Restate each line of the listing exactly, without carrying over any pictures.

Provided data:
+++

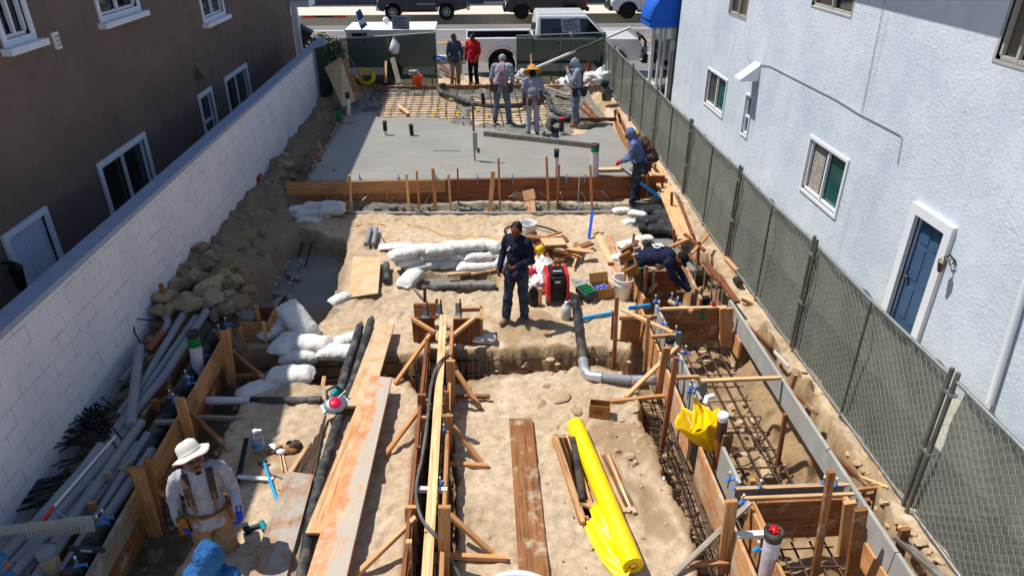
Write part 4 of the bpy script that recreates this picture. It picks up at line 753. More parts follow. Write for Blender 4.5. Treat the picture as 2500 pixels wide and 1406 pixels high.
b=MB(); b.beam(G(1182,326,.56),G(1446,356,.56),.09,.12); one(b,'screed_board','rough_concrete','long cement-caked straight board lying across the wet slab','screed board')
board(G(1440,414,.55),G(1522,412,.55),.14,.03,'wood_pale','short wooden float lying on the slab before the hooded man',None,'wood_float','float')
m=MB(); [m.ell(G(1062+i*7,369,.5)+Vector((0,0,.005)),(.06,.02,.01),n=7,m=4) for i in range(9)]; one(m,'cement_crumbs','rough_concrete','thin streak of cement crumbs on the slab left of the tall conduit','crumbs')
# pump hose
def hose(px,z,r,m,label,name='hose',cat='hose',n=8,sub=4):
    P=[G(a[0],a[1],a[2] if len(a)>2 else z) for a in px]; Q=[]
    for i in range(len(P)-1):
        p0,p1,p2,p3=P[max(i-1,0)],P[i],P[i+1],P[min(i+2,len(P)-1)]
        for k in range(sub): u=k/sub; Q.append(.5*((2*p1)+(p2-p0)*u+(2*p0-5*p1+4*p2-p3)*u*u+(3*p1-p0-3*p2+p3)*u**3))
    Q.append(P[-1]); return one(MB().tube(Q,r,n),name,m,label,cat)
hose([(1085,208,.6),(1070,212,.62),(1078,226,.55),(1112,238,.55),(1150,252,.55),(1200,258,.56),(1262,258,.55),(1290,248,.55),(1318,240,.55),(1338,240,.56),(1345,262,.52),(1372,280,.55),(1390,285,.55),(1378,292,.55),(1350,292,.52),(1338,305,.52),(1352,318,.5),(1375,318,.52)],.5,.075,'wrap_pipe','thick black concrete pump hose winding past the workers')
# rebar mat over the sand bed
t=thing('rebar_mat','grid of reinforcing bars over the sand at the far end of the slab','rebar mat',(0,20,.4))
for k in range(26):
    x=-3.2+k*.262; y0=18.6 if -.6<x<2.6 else 19.3; 
    if k%1==0: m=MB(); m.tube([(x+.03*math.sin(k),y0-random.uniform(0,.6),.475),(x+.05*math.sin(k*2),21,.44),(x,22.75,.5)],.011,4,cap=False); m.build('bar','rebar',t)
for k in range(15):
    y=18.9+k*.27; m=MB(); m.tube([(-3.2,y,.455),(-1,y+.02,.445),(1,y,.45),(3.0,y+.03,.46)],.011,4,cap=False); m.build('bar','rebar',t)
for k in range(16): 
    px=random.choice([random.uniform(1040,1130),random.uniform(1150,1340)]); P=G(px,random.uniform(255,300),.43); one(MB().ell(P,(random.uniform(.05,.11),.06,.012),n=7,m=4,jit=.3),'film_scrap','poly_yellow','small scrap of yellow film on the sand between the bars','film scrap','yellow film scraps between the bars')
board(G(972,258,.5),G(998,278,.5),.1,.04,'wood_pale','short pale stick lying on the rebar left of the workers',None,'wood_offcut','offcut')
# ------------------------------------------------------------------ far end of the lot
pl=GX(795,165,-4.55); b=MB(); b.prism([GX(792,165,-4.5),GY(832,140,21.6),GY(868,245,20.7),GY(836,262,20.3)],(0,0,0),(.015,-.02,0)); one(b,'plywood_sheet','plywood','weathered plywood sheet leaning at the end of the white wall','plywood sheet')
b=MB(); b.prism([GY(832,142,21.9),GY(842,146,21.9),GY(884,232,21.3),GY(868,250,21.0)],(0,0,0),(.02,-.02,0)); one(b,'plywood_sheet','wood_brown','darker narrow board leaning behind the plywood sheet','plywood sheet')
for i,(a,c,w,mm,lb) in enumerate((((942,150),(942,202),.07,'wood_pale','pale stake leaning on the left street fence'),((958,142),(974,203),.16,'wood_grey','wide grey weathered board leaning on the left street fence'),((1296,133),(1298,200),.06,'wood_fir','tall orange stake beyond the workers'),((1289,162),(1292,205),.05,'wood_pale','short pale stake just left of the tall orange one'),((1450,172),(1455,200),.1,'wood_fir','orange board standing by the right street fence'),((1485,138),(1481,215),.03,'white_pvc','thin white rod standing at the corner of the right fences'))):
    P=GY(c[0],c[1],23.3);Q=GY(a[0],a[1],23.75); board(P,Q,w,.03,mm,lb,None,'stake','stake',(0,1,0))
m=MB(); P=GY(1539,68,24.6);Q=G(1238,196,.62); m.tube([Q,P],.045,10); one(m,'long_pipe','white_pvc','long pale pipe leaning over the corner of the fence above the workers','pipe')
board(G(1225,178,.75),G(1392,234,.6),.14,.05,'wood_grey','long white painted plank lying behind the straw hat worker',None,'plank','plank')
P=G(897,206,.45); m=MB(); 
for k in range(4): m.tube([P+Vector((.28*math.cos(a)*(1-.1*k),.1*math.sin(a),.22+.2*math.sin(a)+.02*k)) for a in [2*math.pi*i/18 for i in range(18)]],.025,6,closed=True)
one(m,'rope_coil','yellow_rope','coil of yellow hose by the left end of the street fence','coil')
def bucket(P,r0,r1,h,m,label,handle='steel',open_=True,extra=None,group=None,tilt=(0,0)):
    t=thing('bucket',label,'bucket',P,group,rot=(tilt[0],tilt[1],0)); b=MB(); b.lathe((0,0,0),[(.001,0),(r0,0),(r0*1.01,.01),(r0+(r1-r0)*.7,h*.7),(r1*.99,h*.7),(r1*1.04,h*.72),(r1*1.04,h*.76),(r1,h*.78),(r1*1.01,h*.93),(r1*1.06,h*.94),(r1*1.06,h),(r1*.97,h),(r1*.93,h*.9),(r0*.95,.03),(.001,.03)],24); b.build('shell',m,t,local=True)
    b=MB(); b.tube([(r1*1.05*math.cos(a),-.02-r1*.35*math.sin(a),h*.8-r1*.75*math.sin(a)) for a in [math.pi*i/12 for i in range(13)]],.005,5); b.build('handle',handle,t,local=True)
    return t
P=GY(1020,206,23.0); bucket((P.x,23.0,.42),.13,.16,.42,'orange_plastic','orange bucket with scraps on top at the far end of the slab')
m=MB(); [m.ell((P.x+random.uniform(-.2,.14),23.0,.86+random.uniform(0,.12)),(.1,.08,.05),n=7,m=5,jit=.3) for _ in range(7)]; one(m,'rag_heap','grey_form','grey rags heaped on the orange bucket','rags')
P=G(1481,244,.42); bucket((P.x,P.y,.4),.14,.17,.36,'hose_grey','old dirty grey bucket by the right fence behind the slab')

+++

Reply:
Write part 4 of the bpy script that recreates this picture. It picks up at line 753. More parts follow. Write for Blender 4.5. Treat the picture as 2500 pixels wide and 1406 pixels high.
b=MB(); b.beam(G(1182,326,.56),G(1446,356,.56),.09,.12); one(b,'screed_board','rough_concrete','long cement-caked straight board lying across the wet slab','screed board')
board(G(1440,414,.55),G(1522,412,.55),.14,.03,'wood_pale','short wooden float lying on the slab before the hooded man',None,'wood_float','float')
m=MB(); [m.ell(G(1062+i*7,369,.5)+Vector((0,0,.005)),(.06,.02,.01),n=7,m=4) for i in range(9)]; one(m,'cement_crumbs','rough_concrete','thin streak of cement crumbs on the slab left of the tall conduit','crumbs')
# pump hose
def hose(px,z,r,m,label,name='hose',cat='hose',n=8,sub=4):
    P=[G(a[0],a[1],a[2] if len(a)>2 else z) for a in px]; Q=[]
    for i in range(len(P)-1):
        p0,p1,p2,p3=P[max(i-1,0)],P[i],P[i+1],P[min(i+2,len(P)-1)]
        for k in range(sub): u=k/sub; Q.append(.5*((2*p1)+(p2-p0)*u+(2*p0-5*p1+4*p2-p3)*u*u+(3*p1-p0-3*p2+p3)*u**3))
    Q.append(P[-1]); return one(MB().tube(Q,r,n),name,m,label,cat)
hose([(1085,208,.6),(1070,212,.62),(1078,226,.55),(1112,238,.55),(1150,252,.55),(1200,258,.56),(1262,258,.55),(1290,248,.55),(1318,240,.55),(1338,240,.56),(1345,262,.52),(1372,280,.55),(1390,285,.55),(1378,292,.55),(1350,292,.52),(1338,305,.52),(1352,318,.5),(1375,318,.52)],.5,.075,'wrap_pipe','thick black concrete pump hose winding past the workers')
# rebar mat over the sand bed
t=thing('rebar_mat','grid of reinforcing bars over the sand at the far end of the slab','rebar mat',(0,20,.4))
for k in range(26):
    x=-3.2+k*.262; y0=18.6 if -.6<x<2.6 else 19.3; 
    if k%1==0: m=MB(); m.tube([(x+.03*math.sin(k),y0-random.uniform(0,.6),.475),(x+.05*math.sin(k*2),21,.44),(x,22.75,.5)],.011,4,cap=False); m.build('bar','rebar',t)
for k in range(15):
    y=18.9+k*.27; m=MB(); m.tube([(-3.2,y,.455),(-1,y+.02,.445),(1,y,.45),(3.0,y+.03,.46)],.011,4,cap=False); m.build('bar','rebar',t)
for k in range(16): 
    px=random.choice([random.uniform(1040,1130),random.uniform(1150,1340)]); P=G(px,random.uniform(255,300),.43); one(MB().ell(P,(random.uniform(.05,.11),.06,.012),n=7,m=4,jit=.3),'film_scrap','poly_yellow','small scrap of yellow film on the sand between the bars','film scrap','yellow film scraps between the bars')
board(G(972,258,.5),G(998,278,.5),.1,.04,'wood_pale','short pale stick lying on the rebar left of the workers',None,'wood_offcut','offcut')
# ------------------------------------------------------------------ far end of the lot
pl=GX(795,165,-4.55); b=MB(); b.prism([GX(792,165,-4.5),GY(832,140,21.6),GY(868,245,20.7),GY(836,262,20.3)],(0,0,0),(.015,-.02,0)); one(b,'plywood_sheet','plywood','weathered plywood sheet leaning at the end of the white wall','plywood sheet')
b=MB(); b.prism([GY(832,142,21.9),GY(842,146,21.9),GY(884,232,21.3),GY(868,250,21.0)],(0,0,0),(.02,-.02,0)); one(b,'plywood_sheet','wood_brown','darker narrow board leaning behind the plywood sheet','plywood sheet')
for i,(a,c,w,mm,lb) in enumerate((((942,150),(942,202),.07,'wood_pale','pale stake leaning on the left street fence'),((958,142),(974,203),.16,'wood_grey','wide grey weathered board leaning on the left street fence'),((1296,133),(1298,200),.06,'wood_fir','tall orange stake beyond the workers'),((1289,162),(1292,205),.05,'wood_pale','short pale stake just left of the tall orange one'),((1450,172),(1455,200),.1,'wood_fir','orange board standing by the right street fence'),((1485,138),(1481,215),.03,'white_pvc','thin white rod standing at the corner of the right fences'))):
    P=GY(c[0],c[1],23.3);Q=GY(a[0],a[1],23.75); board(P,Q,w,.03,mm,lb,None,'stake','stake',(0,1,0))
m=MB(); P=GY(1539,68,24.6);Q=G(1238,196,.62); m.tube([Q,P],.045,10); one(m,'long_pipe','white_pvc','long pale pipe leaning over the corner of the fence above the workers','pipe')
board(G(1225,178,.75),G(1392,234,.6),.14,.05,'wood_grey','long white painted plank lying behind the straw hat worker',None,'plank','plank')
P=G(897,206,.45); m=MB(); 
for k in range(4): m.tube([P+Vector((.28*math.cos(a)*(1-.1*k),.1*math.sin(a),.22+.2*math.sin(a)+.02*k)) for a in [2*math.pi*i/18 for i in range(18)]],.025,6,closed=True)
one(m,'rope_coil','yellow_rope','coil of yellow hose by the left end of the street fence','coil')
def bucket(P,r0,r1,h,m,label,handle='steel',open_=True,extra=None,group=None,tilt=(0,0)):
    t=thing('bucket',label,'bucket',P,group,rot=(tilt[0],tilt[1],0)); b=MB(); b.lathe((0,0,0),[(.001,0),(r0,0),(r0*1.01,.01),(r0+(r1-r0)*.7,h*.7),(r1*.99,h*.7),(r1*1.04,h*.72),(r1*1.04,h*.76),(r1,h*.78),(r1*1.01,h*.93),(r1*1.06,h*.94),(r1*1.06,h),(r1*.97,h),(r1*.93,h*.9),(r0*.95,.03),(.001,.03)],24); b.build('shell',m,t,local=True)
    b=MB(); b.tube([(r1*1.05*math.cos(a),-.02-r1*.35*math.sin(a),h*.8-r1*.75*math.sin(a)) for a in [math.pi*i/12 for i in range(13)]],.005,5); b.build('handle',handle,t,local=True)
    return t
P=GY(1020,206,23.0); bucket((P.x,23.0,.42),.13,.16,.42,'orange_plastic','orange bucket with scraps on top at the far end of the slab')
m=MB(); [m.ell((P.x+random.uniform(-.2,.14),23.0,.86+random.uniform(0,.12)),(.1,.08,.05),n=7,m=5,jit=.3) for _ in range(7)]; one(m,'rag_heap','grey_form','grey rags heaped on the orange bucket','rags')
P=G(1481,244,.42); bucket((P.x,P.y,.4),.14,.17,.36,'hose_grey','old dirty grey bucket by the right fence behind the slab')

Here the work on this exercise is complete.